***** Collected data *****
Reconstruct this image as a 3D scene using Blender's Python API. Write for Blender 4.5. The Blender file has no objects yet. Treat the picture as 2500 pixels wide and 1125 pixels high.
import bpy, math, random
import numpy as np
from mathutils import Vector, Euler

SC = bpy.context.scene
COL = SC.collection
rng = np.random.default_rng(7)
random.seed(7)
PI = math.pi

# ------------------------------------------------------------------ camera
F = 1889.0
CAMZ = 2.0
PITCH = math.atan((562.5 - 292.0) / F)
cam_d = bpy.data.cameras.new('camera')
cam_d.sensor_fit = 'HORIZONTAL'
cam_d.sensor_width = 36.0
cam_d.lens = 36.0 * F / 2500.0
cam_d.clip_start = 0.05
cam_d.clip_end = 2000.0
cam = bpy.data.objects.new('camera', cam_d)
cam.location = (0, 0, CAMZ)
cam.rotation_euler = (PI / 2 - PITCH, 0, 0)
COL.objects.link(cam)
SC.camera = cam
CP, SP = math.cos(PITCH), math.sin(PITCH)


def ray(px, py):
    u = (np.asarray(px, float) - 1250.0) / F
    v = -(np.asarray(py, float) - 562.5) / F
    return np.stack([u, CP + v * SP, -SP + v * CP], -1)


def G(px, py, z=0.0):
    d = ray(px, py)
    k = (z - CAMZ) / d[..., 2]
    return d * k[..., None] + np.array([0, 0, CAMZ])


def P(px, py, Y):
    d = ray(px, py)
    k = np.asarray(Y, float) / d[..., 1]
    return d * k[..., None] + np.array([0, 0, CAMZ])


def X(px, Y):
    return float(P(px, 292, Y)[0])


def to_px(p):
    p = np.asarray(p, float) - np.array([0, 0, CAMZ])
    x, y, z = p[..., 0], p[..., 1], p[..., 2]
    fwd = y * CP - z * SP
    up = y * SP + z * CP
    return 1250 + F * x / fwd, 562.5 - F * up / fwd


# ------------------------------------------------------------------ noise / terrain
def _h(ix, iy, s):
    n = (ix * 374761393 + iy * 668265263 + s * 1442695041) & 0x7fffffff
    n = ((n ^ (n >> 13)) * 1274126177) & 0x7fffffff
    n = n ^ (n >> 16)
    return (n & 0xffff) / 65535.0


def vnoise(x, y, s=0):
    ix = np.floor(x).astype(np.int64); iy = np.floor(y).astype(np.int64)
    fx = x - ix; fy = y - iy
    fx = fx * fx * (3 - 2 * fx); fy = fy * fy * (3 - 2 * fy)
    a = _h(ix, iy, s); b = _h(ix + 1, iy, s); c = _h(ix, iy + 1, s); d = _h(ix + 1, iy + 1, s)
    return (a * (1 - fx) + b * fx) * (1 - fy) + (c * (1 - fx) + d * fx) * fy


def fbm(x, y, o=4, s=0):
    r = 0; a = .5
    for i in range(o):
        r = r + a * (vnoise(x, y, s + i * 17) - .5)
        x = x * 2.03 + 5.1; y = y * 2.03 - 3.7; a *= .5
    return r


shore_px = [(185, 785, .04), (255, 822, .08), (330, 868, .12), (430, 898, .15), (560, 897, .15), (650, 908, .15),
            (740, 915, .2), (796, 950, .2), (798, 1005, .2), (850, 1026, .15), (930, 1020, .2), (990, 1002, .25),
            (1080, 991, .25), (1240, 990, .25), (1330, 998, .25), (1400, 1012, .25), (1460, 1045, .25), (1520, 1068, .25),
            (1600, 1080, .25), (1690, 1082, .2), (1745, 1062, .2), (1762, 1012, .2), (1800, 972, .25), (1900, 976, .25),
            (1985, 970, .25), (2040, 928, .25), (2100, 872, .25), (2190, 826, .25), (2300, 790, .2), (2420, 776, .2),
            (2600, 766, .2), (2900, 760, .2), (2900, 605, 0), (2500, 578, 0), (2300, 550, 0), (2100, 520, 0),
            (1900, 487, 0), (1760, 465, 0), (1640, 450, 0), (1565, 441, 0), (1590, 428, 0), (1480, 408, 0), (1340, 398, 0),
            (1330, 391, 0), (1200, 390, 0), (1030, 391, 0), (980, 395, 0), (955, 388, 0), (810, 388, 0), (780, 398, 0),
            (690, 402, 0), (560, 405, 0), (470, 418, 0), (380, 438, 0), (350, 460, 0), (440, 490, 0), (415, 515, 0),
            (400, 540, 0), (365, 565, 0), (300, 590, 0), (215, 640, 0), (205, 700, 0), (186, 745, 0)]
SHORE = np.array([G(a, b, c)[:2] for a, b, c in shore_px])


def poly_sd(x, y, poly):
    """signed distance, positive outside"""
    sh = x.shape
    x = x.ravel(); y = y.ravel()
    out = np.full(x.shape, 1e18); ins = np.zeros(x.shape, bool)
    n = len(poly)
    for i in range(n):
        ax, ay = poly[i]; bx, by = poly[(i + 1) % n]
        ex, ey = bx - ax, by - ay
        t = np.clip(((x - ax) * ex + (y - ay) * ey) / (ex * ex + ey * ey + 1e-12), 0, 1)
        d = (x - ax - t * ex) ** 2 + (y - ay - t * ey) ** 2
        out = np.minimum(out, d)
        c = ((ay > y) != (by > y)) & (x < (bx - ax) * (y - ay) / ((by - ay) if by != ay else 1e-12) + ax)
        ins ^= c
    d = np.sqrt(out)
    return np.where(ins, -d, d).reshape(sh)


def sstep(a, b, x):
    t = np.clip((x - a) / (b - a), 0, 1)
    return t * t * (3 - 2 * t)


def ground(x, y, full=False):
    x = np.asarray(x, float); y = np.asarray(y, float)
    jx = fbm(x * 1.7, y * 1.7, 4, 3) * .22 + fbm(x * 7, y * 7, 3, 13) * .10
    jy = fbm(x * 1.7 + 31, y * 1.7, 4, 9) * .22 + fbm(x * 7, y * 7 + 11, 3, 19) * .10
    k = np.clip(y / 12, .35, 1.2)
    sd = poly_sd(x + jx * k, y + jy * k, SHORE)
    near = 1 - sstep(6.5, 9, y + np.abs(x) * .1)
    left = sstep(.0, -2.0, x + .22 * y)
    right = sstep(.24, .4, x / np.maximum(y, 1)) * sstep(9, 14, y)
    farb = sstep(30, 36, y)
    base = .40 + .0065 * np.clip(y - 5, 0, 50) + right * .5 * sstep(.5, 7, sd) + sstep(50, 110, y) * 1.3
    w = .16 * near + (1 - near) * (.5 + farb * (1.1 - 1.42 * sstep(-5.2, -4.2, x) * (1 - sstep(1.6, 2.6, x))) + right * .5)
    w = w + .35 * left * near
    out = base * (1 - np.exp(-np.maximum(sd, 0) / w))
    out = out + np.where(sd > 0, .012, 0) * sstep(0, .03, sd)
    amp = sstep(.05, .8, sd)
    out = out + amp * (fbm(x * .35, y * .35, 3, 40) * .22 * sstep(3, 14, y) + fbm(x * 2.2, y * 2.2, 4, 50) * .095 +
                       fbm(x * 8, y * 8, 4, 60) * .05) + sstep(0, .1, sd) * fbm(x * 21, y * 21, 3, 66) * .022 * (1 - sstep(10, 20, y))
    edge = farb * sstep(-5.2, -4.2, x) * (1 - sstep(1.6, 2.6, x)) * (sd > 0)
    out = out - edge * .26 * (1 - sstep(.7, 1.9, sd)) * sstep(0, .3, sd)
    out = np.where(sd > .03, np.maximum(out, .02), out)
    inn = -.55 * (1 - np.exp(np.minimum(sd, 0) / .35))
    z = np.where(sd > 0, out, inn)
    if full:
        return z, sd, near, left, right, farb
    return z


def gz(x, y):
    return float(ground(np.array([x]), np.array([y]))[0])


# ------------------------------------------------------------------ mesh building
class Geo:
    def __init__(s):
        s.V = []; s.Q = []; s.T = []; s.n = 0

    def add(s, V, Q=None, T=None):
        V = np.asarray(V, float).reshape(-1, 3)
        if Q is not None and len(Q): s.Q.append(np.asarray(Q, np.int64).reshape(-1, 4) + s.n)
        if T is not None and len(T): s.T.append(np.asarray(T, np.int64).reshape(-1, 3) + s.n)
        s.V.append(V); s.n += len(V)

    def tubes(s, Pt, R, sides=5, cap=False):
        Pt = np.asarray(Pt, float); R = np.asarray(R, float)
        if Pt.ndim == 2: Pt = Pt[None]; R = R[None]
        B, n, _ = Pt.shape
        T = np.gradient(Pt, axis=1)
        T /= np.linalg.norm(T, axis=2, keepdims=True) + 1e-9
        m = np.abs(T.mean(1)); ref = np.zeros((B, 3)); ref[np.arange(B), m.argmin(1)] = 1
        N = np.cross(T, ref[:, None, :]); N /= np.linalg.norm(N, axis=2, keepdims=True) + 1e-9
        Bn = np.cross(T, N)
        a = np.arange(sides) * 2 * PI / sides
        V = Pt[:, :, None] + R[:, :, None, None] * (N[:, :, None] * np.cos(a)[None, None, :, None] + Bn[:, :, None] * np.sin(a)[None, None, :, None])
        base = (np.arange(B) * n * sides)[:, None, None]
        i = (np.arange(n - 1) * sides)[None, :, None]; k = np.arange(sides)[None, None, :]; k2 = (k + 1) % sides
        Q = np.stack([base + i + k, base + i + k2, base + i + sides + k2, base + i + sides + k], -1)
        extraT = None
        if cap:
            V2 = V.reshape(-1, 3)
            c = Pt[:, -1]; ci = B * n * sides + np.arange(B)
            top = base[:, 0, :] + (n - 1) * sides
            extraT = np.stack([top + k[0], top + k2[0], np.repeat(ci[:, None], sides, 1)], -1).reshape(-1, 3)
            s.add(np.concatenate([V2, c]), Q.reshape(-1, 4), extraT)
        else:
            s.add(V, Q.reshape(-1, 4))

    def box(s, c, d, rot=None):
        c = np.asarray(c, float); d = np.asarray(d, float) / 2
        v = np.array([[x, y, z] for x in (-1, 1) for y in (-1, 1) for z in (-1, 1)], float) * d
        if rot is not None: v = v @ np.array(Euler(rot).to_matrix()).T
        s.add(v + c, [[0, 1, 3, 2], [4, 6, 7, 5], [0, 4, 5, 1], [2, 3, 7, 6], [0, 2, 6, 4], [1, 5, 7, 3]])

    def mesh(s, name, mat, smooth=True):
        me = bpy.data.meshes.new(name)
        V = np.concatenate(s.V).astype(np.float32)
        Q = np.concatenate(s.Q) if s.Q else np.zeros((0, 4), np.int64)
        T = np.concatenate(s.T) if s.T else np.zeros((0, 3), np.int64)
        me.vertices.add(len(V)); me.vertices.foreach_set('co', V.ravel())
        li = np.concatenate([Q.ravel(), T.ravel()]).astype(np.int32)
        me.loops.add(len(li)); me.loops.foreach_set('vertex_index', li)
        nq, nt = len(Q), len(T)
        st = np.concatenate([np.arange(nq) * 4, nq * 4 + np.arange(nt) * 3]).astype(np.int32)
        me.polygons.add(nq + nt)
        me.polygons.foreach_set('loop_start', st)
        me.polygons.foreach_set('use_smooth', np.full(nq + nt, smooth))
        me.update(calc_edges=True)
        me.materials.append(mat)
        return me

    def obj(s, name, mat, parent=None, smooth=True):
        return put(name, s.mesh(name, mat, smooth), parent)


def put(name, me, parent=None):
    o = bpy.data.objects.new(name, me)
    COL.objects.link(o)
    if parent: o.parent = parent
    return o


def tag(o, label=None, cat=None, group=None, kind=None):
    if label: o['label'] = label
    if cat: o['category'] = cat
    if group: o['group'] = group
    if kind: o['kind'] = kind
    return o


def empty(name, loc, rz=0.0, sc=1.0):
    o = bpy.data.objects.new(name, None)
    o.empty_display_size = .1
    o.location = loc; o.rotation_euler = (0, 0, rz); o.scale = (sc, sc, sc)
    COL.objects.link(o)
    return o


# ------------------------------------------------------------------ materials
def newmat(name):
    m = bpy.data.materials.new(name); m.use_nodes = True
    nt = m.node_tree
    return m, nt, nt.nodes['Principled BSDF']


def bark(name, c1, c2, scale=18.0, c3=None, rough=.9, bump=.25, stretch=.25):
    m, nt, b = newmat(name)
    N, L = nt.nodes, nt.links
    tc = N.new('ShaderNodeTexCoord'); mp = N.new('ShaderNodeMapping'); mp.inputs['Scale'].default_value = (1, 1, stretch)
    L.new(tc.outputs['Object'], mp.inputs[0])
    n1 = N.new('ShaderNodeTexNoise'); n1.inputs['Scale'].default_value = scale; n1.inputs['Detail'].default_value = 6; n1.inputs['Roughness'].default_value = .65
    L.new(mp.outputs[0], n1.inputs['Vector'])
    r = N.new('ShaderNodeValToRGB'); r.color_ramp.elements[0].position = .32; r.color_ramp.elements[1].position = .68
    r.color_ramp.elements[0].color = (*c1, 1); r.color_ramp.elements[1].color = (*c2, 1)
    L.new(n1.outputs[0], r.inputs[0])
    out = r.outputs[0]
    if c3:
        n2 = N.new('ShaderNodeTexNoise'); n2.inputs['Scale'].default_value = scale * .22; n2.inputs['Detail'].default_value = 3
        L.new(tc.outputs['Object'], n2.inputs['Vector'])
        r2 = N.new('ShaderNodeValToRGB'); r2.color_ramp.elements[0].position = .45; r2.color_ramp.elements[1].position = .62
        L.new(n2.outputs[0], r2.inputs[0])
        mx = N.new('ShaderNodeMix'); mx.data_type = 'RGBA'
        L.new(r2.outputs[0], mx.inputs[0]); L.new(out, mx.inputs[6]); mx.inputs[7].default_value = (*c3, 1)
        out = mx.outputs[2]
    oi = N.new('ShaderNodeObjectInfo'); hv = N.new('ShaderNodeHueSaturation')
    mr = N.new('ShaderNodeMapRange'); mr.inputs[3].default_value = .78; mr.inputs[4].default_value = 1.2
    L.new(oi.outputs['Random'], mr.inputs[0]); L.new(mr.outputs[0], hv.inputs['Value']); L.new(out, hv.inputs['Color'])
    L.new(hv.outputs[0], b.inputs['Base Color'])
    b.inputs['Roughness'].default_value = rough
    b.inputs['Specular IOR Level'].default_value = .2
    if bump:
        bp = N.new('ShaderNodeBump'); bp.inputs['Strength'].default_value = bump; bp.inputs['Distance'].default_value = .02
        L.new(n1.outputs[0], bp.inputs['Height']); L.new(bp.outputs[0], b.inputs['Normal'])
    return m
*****
*Aim*. Give again, word for word, the lines of the listing, starting at its first line and ending with the line containing "return float(P(px, 292, Y)[0])".

*Complete response*.
Reconstruct this image as a 3D scene using Blender's Python API. Write for Blender 4.5. The Blender file has no objects yet. Treat the picture as 2500 pixels wide and 1125 pixels high.
import bpy, math, random
import numpy as np
from mathutils import Vector, Euler

SC = bpy.context.scene
COL = SC.collection
rng = np.random.default_rng(7)
random.seed(7)
PI = math.pi

# ------------------------------------------------------------------ camera
F = 1889.0
CAMZ = 2.0
PITCH = math.atan((562.5 - 292.0) / F)
cam_d = bpy.data.cameras.new('camera')
cam_d.sensor_fit = 'HORIZONTAL'
cam_d.sensor_width = 36.0
cam_d.lens = 36.0 * F / 2500.0
cam_d.clip_start = 0.05
cam_d.clip_end = 2000.0
cam = bpy.data.objects.new('camera', cam_d)
cam.location = (0, 0, CAMZ)
cam.rotation_euler = (PI / 2 - PITCH, 0, 0)
COL.objects.link(cam)
SC.camera = cam
CP, SP = math.cos(PITCH), math.sin(PITCH)


def ray(px, py):
    u = (np.asarray(px, float) - 1250.0) / F
    v = -(np.asarray(py, float) - 562.5) / F
    return np.stack([u, CP + v * SP, -SP + v * CP], -1)


def G(px, py, z=0.0):
    d = ray(px, py)
    k = (z - CAMZ) / d[..., 2]
    return d * k[..., None] + np.array([0, 0, CAMZ])


def P(px, py, Y):
    d = ray(px, py)
    k = np.asarray(Y, float) / d[..., 1]
    return d * k[..., None] + np.array([0, 0, CAMZ])


def X(px, Y):
    return float(P(px, 292, Y)[0])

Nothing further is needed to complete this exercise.